Waddell & Reed IBD still aiming toward ‘inflection point’

Waddell & Reed's wealth management business is primed to compete with leading firms — as shown by its rising advisory AUM, more external fund families and new technology, says CEO Phil Sanders.

The Overland Park, Kansas-based asset manager and broker-dealer has embraced these three goals and much more in executing a multiyear transformation of its wealth management business. Its advisor headcount and BD revenue still ticked down in the third quarter, though.

In a call with analysts, Sanders and Shawn Mihal, president of the retail wealth management unit, said they expect the firm to start growing as early as next year. The latest of many tech upgrades came earlier this year with a new centralized advisor desktop under Refinitiv.

“It has now been over two years since we began the process of opening the architecture within our wealth management business, transforming technology, products and our service delivery model to where we are today, well positioned to compete as a leading wealth management firm,” Sanders said in prepared remarks.

“As we move closer to an inflection point in our wealth management business and reestablish more favorable growth metrics in terms of advisor count and assets under administration,” he continued, “we expect this to exert a stabilizing influence in our overall operating model and further position our company as a diversified financial services franchise.”

Lower 12b-1 fees and commissionable sales outpaced the partially offsetting fee-based revenue in the wealth management unit. A 6% year-over-year increase in advisory fee revenue to $73.4 million wasn’t enough to avert missing the topline metric from the year-ago period by $678,000.

The number of advisors and licensed associates also came in 6% lower than the same time last year, at a headcount of 1,344. Still, it represents at least the sixth straight quarter that attrition has fallen — and Mihal says the firm is recruiting more productive advisors than it did in the past.

“We're continuing to see steady progress, as we've been building out our full recruiting capabilities. And we've been staffing up our recruiting department over the last few months and the pipeline has been building,” Mihal said. He added that executives “intend on hitting an inflection point from a growth perspective” by next year.

On the plus side, advisor productivity maintained its upward slant of recent years. The overall number of advisors has thinned due to the firm's recent new requirements for each affiliated representative. But average trailing 12-month revenue per advisor surged by 20% year-over-year to $422,000 in the third quarter.

Advisory assets under management also rose by 6% year-over-year to $25.1 billion, though total client assets still slipped by 2% to $57.1 billion due to outflows in brokerage accounts. Of the firm’s nine advisory programs, three launched in the past two years, Sanders noted.

Waddell & Reed advisors can now choose among 5,000 mutual funds from 100 families, along with ETFs and other popular products. In addition to an integration with Riskalyze’s risk analysis software, the firm launched a mobile app for its new advisor platform in the third quarter.

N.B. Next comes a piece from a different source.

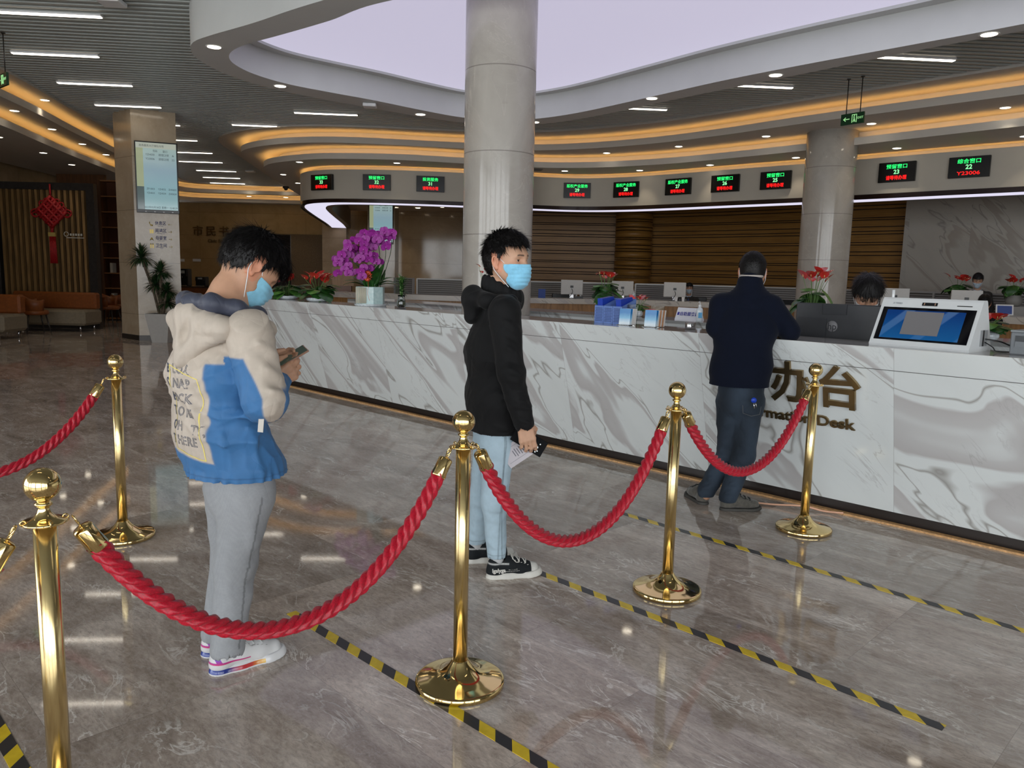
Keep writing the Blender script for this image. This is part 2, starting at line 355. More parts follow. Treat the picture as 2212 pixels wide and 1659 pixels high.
# front wall (behind the camera): piers between tall windows, with glazing bars
m_pier=mat('pale_window_pier',(.60,.57,.52),.5,noise=.03); m_frame=mat('grey_window_frame',(.16,.17,.18),.4,.3)
def window_wall(name,segs,lo,hi,at,axis):
    w=MB(); fr=[]
    edges=[lo]+[e for s in segs for e in s]+[hi]
    for i in range(0,len(edges),2):
        a,b=edges[i],edges[i+1]
        if b-a>.01: w.box(((a+b)/2,at,2.25) if axis==0 else (at,(a+b)/2,2.25),(b-a,.3,4.5) if axis==0 else (.3,b-a,4.5))
    for a,b in segs:
        for z0,z1 in((0,.12),(4.28,4.5)): w.box(((a+b)/2,at,(z0+z1)/2) if axis==0 else (at,(a+b)/2,(z0+z1)/2),(b-a,.3,z1-z0) if axis==0 else (.3,b-a,z1-z0))
    w.build(name,m_pier,kind='structure')
    return segs
window_wall('wall_front',BAYS,-10.2,15.6,WY,0)
window_wall('wall_side',SIDE,WY,10.3,WX,1)
k=0
for segs,at,axis in((BAYS,WY,0),(SIDE,WX,1)):
    for a,b in segs:
        k+=1; f=MB(); n=3
        for i in range(n+1):
            p=a+(b-a)*i/n; c=(p,at,2.2) if axis==0 else (at,p,2.2); f.box(c,(.07,.12,4.16) if axis==0 else (.12,.07,4.16))
        for z in(.16,2.5,4.24): c=((a+b)/2,at,z) if axis==0 else (at,(a+b)/2,z); f.box(c,(b-a,.1,.07) if axis==0 else (.1,b-a,.07))
        f.build('window_%d'%k,m_frame,kind='structure')
# ---- the dropped bulkhead ring with the luminous ceiling inside it
RO=[(-1.86,7.81),(-2.77,8.55),(-3.42,9.04),(-3.72,9.32),(-3.88,9.66),(-3.95,10.05),(-3.88,10.70),(-3.56,11.42),(-2.92,12.14),(-2.26,12.70),(-1.56,13.30),(-.99,13.66),(-.35,13.84),(.27,13.70),(.75,13.38),(1.25,12.86),(2.03,11.85),(2.78,10.90),(3.55,9.97),(4.27,9.05),(5.12,8.12),(6.2,6.9),(6.7,5.6),(6.0,4.4),(4.5,4.1),(2.6,4.9),(.4,6.2)]
RI=[(-1.21,7.77),(-1.96,8.43),(-2.62,8.96),(-3.09,9.32),(-3.36,9.60),(-3.52,9.90),(-3.57,10.25),(-3.48,10.71),(-3.2,11.20),(-2.72,11.65),(-2.16,12.12),(-1.55,12.72),(-.96,13.22),(-.35,13.42),(.2,13.26),(.67,12.92),(1.15,12.4),(1.94,11.36),(2.62,10.46),(3.38,9.6),(4.15,8.8),(4.92,7.98),(5.6,7.1),(5.9,6.0),(5.4,5.1),(4.4,4.95),(2.8,5.7),(.8,6.75)]
ro=resample(crom([(x,y,0) for x,y in RO],8,True),240,True); ri=resample(crom([(x,y,0) for x,y in RI],8,True),240,True)
rl=offset2(ri,.16,True) if (offset2(ri,.16,True)[60]-Vector((0,10,0))).length<(ri[60]-Vector((0,10,0))).length else offset2(ri,-.16,True)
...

Some 68% of client assets remain invested in affiliated funds, though, according to Mihal, who says he expects the concentration to keep falling. The firm boosted its compensation grid in January and expects to close its last 100 branches for independent offices by the end of 2020.

Despite the wealth management unit’s array of changes and some encouraging signs, the parent firm’s earnings tumbled by 29% year-over-year to $33.1 million. Its non-GAAP earnings per share of $0.46 still surpassed analysts’ expectations by 7 cents.